2. Fundamental Principles, Credibility and Public Trust
1
As described on the United Nations web site the need for a set of
principles governing official statistics became apparent at the end of the 1980s
when countries in Central Europe began to changenfrom centrally planned
economies to market-oriented democracies. It was essential to ensure that
national statistical systems in such countries would be able to produce
appropriate and reliable data that adhered to certain professional and
scientific standards. Towards this end, the Conference of European
Statisticians developed and adopted the Fundamental Principles of Official
Statistics in 1991 (CES/702), which were subsequently adopted in 1992 at the
ministerial level by ECE as decision C (47). Statisticians in other parts of the
world soon realized that the principles were of much wider, global significance.
Following an international consultation process, a milestone in the history of
international statistics was reached when the United Nations Statistical
Commission at its Special Session of 11-15 April 1994 adopted the very same
set of principles – with a revised preamble – as the United Nations
Fundamental Principles of Official Statistics.

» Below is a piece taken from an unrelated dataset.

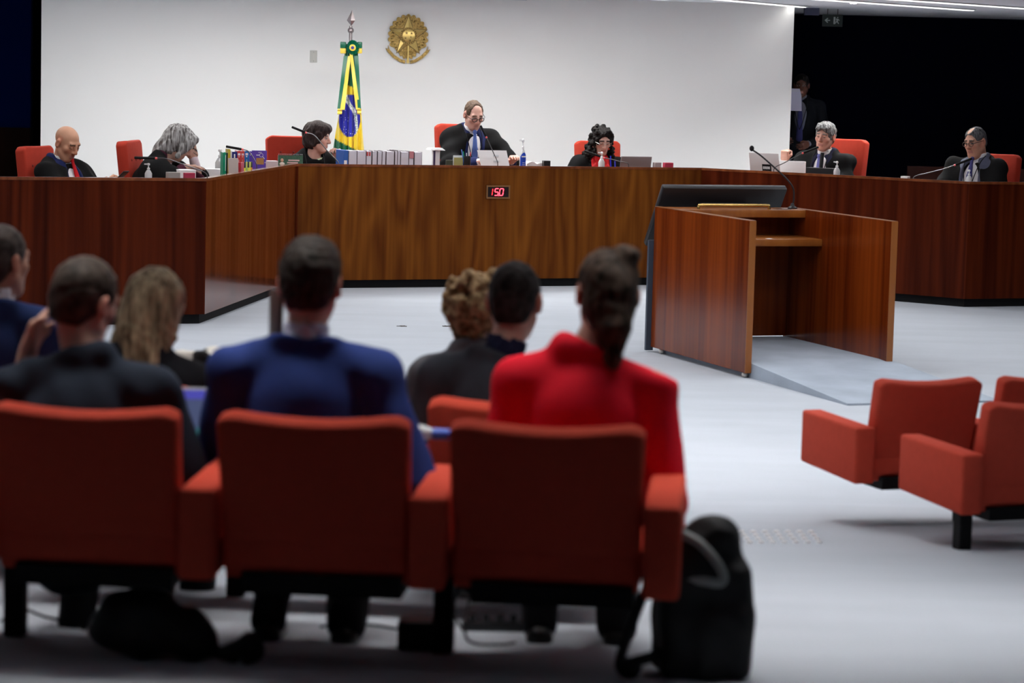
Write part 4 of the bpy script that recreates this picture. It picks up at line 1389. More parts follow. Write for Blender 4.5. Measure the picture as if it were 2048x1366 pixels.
def pump_bottle(px, ytop, dist, i, label, w=.032, lab=None, full=None):
    p = onb(px, dist, i); p.z = DZ
    h = zt_at(px, ytop, p) - DZ
    t = thing('pump_bottle', label, 'bottle', p, yaw_sec(i), 'pump bottles on the bench')
    b = h * .66
    MB().lathe([(w * .8, 0), (w, .006), (w, b * .72), (w * .55, b * .95), (w * .34, b), (w * .34, b + .004)], 18).build('body', clear, t, smooth=True)
    MB().lathe([(w * .86, .004), (w * .90, b * .5), (w * .86, b * .51)], 16).build('gel', mat('gel', (.80, .84, .88), rough=.2), t, smooth=True)
    m = MB().lathe([(w * .42, b + .004), (w * .42, b + h * .09), (w * .16, b + h * .10), (w * .16, b + h * .22), (w * .40, b + h * .23), (w * .38, b + h * .31), (w * .15, b + h * .33)], 14)
    m.box((-w * 1.15, -w * .18, b + h * .255), (0, w * .18, b + h * .31))
    m.build('pump', white_pl, t, smooth=True)
    if lab:
        m = MB(); n = 10; r = w * 1.02
        z0, z1 = b * .12, b * .86
        for k in range(n):
            a0 = math.pi + math.pi * (.1 + .8 * k / n); a1 = math.pi + math.pi * (.1 + .8 * (k + 1) / n)
            e0 = .72 + .28 * math.sin(math.pi * k / n); e1 = .72 + .28 * math.sin(math.pi * (k + 1) / n)
            m.add([(r * math.cos(a0), r * math.sin(a0), z0), (r * math.cos(a1), r * math.sin(a1), z0), (r * math.cos(a1), r * math.sin(a1), z0 + (z1 - z0) * e1), (r * math.cos(a0), r * math.sin(a0), z0 + (z1 - z0) * e0)], [(0, 1, 2, 3)])
        m.build('label', mat('blue_label', (.012, .06, .50), rough=.4), t)
        m = MB()
        for (x0, x1, z, hh) in ((-.020, .020, .70, .012), (-.012, .012, .34, .003), (-.014, .010, .22, .003)):
            m.box((x0, -r - .001, z0 + (z1 - z0) * z), (x1, -r + .006, z0 + (z1 - z0) * z + hh))
        m.build('label_print', white_pl, t)
    return t


pump_bottle(297, 326, .30, 0, 'small clear pump bottle beside the chair with the dark cushion', w=.028)
pump_bottle(440, 297, .30, 1, 'tall clear pump bottle next to the green book', w=.040)
pump_bottle(1045, 277, .16, 2, 'clear pump bottle with blue label right of the open papers', w=.029, lab=True)
pump_bottle(1203, 303, .14, 2, 'clear pump bottle in front of the red scarf', w=.030)
pump_bottle(1674, 322, .16, 3, 'clear pump bottle in front of the person with raised fist', w=.030)
pump_bottle(1939, 339, .16, 3, 'clear pump bottle in front of the heavy person at far right', w=.028)


def boxthing(name, label, cat, x0, x1, ytop, dist, i, depth, m, group=None, yaw=None, bevel=.002, zb=None):
    """box on the desk seen between pixel columns x0..x1, top at ytop"""
    xm = (x0 + x1) / 2
    p = onb(xm, dist, i); p.z = DZ if zb is None else zb
    h = max(zt_at(xm, ytop, p) - p.z, .004)
    yw = yaw_sec(i) if yaw is None else R(yaw)
    c = abs(math.cos(yw)) if yaw is not None else None
    a, b = onb(x0, dist, i), onb(x1, dist, i)
    w = (b - a).length if yaw is None else (x1 - x0) / px_m(p.y) / max(c, .2)
    t = thing(name, label, cat, p, yw, group)
    o = MB().box((-w / 2, 0, 0), (w / 2, depth, h)).build('body', m, t, bevel=bevel, seg=1)
    return t, w, h


def book(label, x0, x1, ytop, dist, i, col, depth=.16, pages=True, yaw=None, extra=None, group='books standing on the bench'):
    xm = (x0 + x1) / 2
    p = onb(xm, dist, i); p.z = DZ
    h = zt_at(xm, ytop, p) - DZ
    yw = yaw_sec(i) if yaw is None else R(yaw)
    w = (x1 - x0) / px_m(p.y) / (abs(math.cos(yw)) if yaw is not None else 1)
    t = thing('book', label, 'book', p, yw, group)
    cm = mat('cover_%.3f_%.3f_%.3f' % col, col, rough=.4)
    m = MB().box((-w / 2, 0, 0), (w / 2, .003, h)).box((-w / 2, .003, 0), (-w / 2 + .002, depth, h)).box((w / 2 - .002, .003, 0), (w / 2, depth, h))
    m.build('cover', cm, t)
    MB().box((-w / 2 + .002, .003, .003), (w / 2 - .002, depth - .004, h - .003)).build('pages', paper, t)
    if extra: extra(t, w, h)
    return t


def spine_marks(*marks):
    def f(t, w, h):
        m = MB()
        for (x0, x1, z0, z1) in marks:
            m.box((-w / 2 + w * x0, -.001, h * z0), (-w / 2 + w * x1, .0004, h * z1))
        m.build('spine_print', white_pl, t)
    return f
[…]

At its forty-second session in 2011, the Statistical Commission discussed
the Fundamental Principles of Official Statistics and acknowledged that the
Principles were still as relevant today as they had been in the past and that no
revision of the 10 Principles themselves was necessary. The Commission
recommended, however, that a Friends of the Chair group revise and update
the preamble of the Fundamental Principles in order to take into account new
developments since the time when the Principles were first formulated. At its
forty-fourth session in 2013, the Statistical Commission adopted the revised
preamble.
At the same session the Commission recommended to the Economic and
Social Council the adoption of a draft resolution on the Fundamental Principles
of Official Statistics. In accordance with that recommendation, the Council
endorsed the Fundamental Principles in its resolution 2013/21 of 24 July 2013.
In the same resolution, the Council recommended the Fundamental Principles
to the General Assembly for endorsement. Pursuant to the recommendation
of the Economic and Social Council, the representative of Hungary, together
with 48 co-sponsors, introduced a draft resolution on the matter at the sixty-
eighth session of the General Assembly. After a short informal consultation
process, the Assembly, in its resolution 68/261 of 29 January 2014 endorsed
the Fundamental Principles of Official Statistics.